The unveiling is set for this Saturday, October 10, 10 a.m. at the cemetery, 2755 W 111th St. Chicago.

Ruan O’Donnell of the University of Limerick will be attending as will George McLaughlin from Rhode Island, who has long been active in the ongoing effort to remember the Catalpa escapees, Fr. David Dillon, O.Carm, and relatives of Martin Hogan and the Catalpa’s captain, George Smith Anthony.

There will be a lecture and social to follow at the Irish American Heritage Center 4626 N. Knox Avenue.

“We are expecting a good turnout,” Niall Fennessy told the Echo by phone Tuesday.

The Catalpa was an American whaling ship hired by John Devoy using secret donations made by Irish organizations across the United States.

Amazingly, according to George McLaughlin in a written account, informers did not foil the daring rescue plan and the ship reached Australia without mishap.

“On April 17, 1876 the rescuers rowed to shore to collect the six waiting Irish convicts who had left their posts while working outside the secured area. Their Irish-American rescuers were waiting with wagons and weapons. But like all good rescue dramas, complications clouded their flight. When the freed prisoners began to row back to the Catalpa a sudden unexpected storm meant they could not reach the ship for another day, by which time the alarm had been raised and British police ships were launched,” wrote McLaughlin.

“The British commandeered a gunboat, the Georgette, which they pulled alongside the Catalpa, demanding that the prisoners be handed over.

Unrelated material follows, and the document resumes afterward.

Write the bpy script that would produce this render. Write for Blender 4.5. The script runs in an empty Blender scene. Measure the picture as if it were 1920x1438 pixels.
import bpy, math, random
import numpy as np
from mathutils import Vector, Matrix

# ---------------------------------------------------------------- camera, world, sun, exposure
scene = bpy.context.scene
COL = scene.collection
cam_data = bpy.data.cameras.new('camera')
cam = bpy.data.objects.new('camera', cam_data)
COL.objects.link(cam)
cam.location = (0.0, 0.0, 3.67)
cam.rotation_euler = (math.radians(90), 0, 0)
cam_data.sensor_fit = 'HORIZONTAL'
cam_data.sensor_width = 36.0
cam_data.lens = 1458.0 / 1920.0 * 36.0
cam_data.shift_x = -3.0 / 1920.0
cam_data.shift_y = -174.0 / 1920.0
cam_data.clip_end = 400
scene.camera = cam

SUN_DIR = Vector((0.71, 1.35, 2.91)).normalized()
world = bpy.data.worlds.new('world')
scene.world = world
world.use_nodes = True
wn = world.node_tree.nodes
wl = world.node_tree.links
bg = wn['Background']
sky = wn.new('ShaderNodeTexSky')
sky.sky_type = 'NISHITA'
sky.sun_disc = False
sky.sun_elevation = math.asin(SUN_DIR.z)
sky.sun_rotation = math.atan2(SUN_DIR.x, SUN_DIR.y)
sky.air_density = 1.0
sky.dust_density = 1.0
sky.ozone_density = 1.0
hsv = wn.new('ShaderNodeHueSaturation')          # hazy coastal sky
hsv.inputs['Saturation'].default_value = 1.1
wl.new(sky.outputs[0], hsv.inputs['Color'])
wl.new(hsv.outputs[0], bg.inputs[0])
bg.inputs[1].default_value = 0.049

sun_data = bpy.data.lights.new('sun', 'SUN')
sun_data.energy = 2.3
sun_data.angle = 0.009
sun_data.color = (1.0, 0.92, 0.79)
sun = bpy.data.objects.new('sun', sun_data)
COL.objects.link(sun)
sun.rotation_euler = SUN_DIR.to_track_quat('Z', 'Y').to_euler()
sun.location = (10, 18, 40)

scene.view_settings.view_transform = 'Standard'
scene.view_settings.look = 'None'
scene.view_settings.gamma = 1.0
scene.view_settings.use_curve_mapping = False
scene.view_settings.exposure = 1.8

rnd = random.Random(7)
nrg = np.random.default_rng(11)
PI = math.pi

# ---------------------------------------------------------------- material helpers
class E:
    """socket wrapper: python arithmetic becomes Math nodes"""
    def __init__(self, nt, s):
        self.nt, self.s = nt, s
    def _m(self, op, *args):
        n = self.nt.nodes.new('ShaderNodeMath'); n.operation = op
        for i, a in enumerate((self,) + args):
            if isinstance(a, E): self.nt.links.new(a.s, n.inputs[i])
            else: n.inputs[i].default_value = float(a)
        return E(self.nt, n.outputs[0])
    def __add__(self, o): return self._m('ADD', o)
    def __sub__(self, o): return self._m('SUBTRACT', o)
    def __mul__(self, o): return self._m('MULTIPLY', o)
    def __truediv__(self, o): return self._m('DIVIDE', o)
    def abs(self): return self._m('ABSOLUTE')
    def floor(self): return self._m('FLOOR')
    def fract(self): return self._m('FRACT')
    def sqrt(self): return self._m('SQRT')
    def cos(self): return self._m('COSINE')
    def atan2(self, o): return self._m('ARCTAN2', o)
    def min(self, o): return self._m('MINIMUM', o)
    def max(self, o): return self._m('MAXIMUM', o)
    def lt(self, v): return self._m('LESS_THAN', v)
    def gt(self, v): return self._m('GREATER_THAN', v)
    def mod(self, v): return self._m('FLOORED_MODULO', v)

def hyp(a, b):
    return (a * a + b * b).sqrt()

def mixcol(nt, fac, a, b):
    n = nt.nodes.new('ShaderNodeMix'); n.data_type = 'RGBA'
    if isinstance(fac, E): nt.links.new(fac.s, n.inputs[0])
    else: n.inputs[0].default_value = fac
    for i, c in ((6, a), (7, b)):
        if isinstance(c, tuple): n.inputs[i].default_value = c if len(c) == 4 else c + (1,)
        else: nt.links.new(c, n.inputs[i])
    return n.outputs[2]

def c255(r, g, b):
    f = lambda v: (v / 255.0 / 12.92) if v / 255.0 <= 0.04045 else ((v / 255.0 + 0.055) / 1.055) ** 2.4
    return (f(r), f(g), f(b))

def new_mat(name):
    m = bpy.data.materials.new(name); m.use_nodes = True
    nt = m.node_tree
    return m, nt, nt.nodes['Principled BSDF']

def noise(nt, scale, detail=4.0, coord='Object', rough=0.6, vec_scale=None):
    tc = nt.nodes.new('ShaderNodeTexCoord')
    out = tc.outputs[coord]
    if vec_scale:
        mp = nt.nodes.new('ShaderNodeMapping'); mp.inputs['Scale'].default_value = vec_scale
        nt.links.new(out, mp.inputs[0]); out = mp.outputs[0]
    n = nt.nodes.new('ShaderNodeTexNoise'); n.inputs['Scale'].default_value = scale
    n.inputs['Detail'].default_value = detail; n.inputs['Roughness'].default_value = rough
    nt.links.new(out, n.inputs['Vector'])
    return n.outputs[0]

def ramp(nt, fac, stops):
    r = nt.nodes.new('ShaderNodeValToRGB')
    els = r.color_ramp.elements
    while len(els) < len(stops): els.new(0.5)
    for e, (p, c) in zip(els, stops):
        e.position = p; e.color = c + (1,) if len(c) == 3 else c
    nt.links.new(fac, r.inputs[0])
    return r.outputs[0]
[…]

Captain Anthony, the ship’s celebrated American captain, defiantly refused to comply and raised the American flag, warning his pursuers that the Catalpa was in international waters and could not be boarded. If they fired on the Catalpa, they would be firing on the United States. This parry enraged the Georgette’s British captain, who reluctantly conceded.

“Eventually the Georgette was forced to give up the chase, although all on board were convinced they had seen the missing men. As John Devoy predicted, the Catalpa rescue bolstered Irish morale across the globe and spurred the fight for Irish independence, which was finally won in 1922.

“None of the Catalpa Six ever returned to Ireland. All remained in America until their deaths, including the two old comrades, James McNally Wilson who lived out his life in Central Falls and Pawtucket, Rhode Island, where he is buried, and Martin Hogan, who spent the remainder of his life in Chicago.”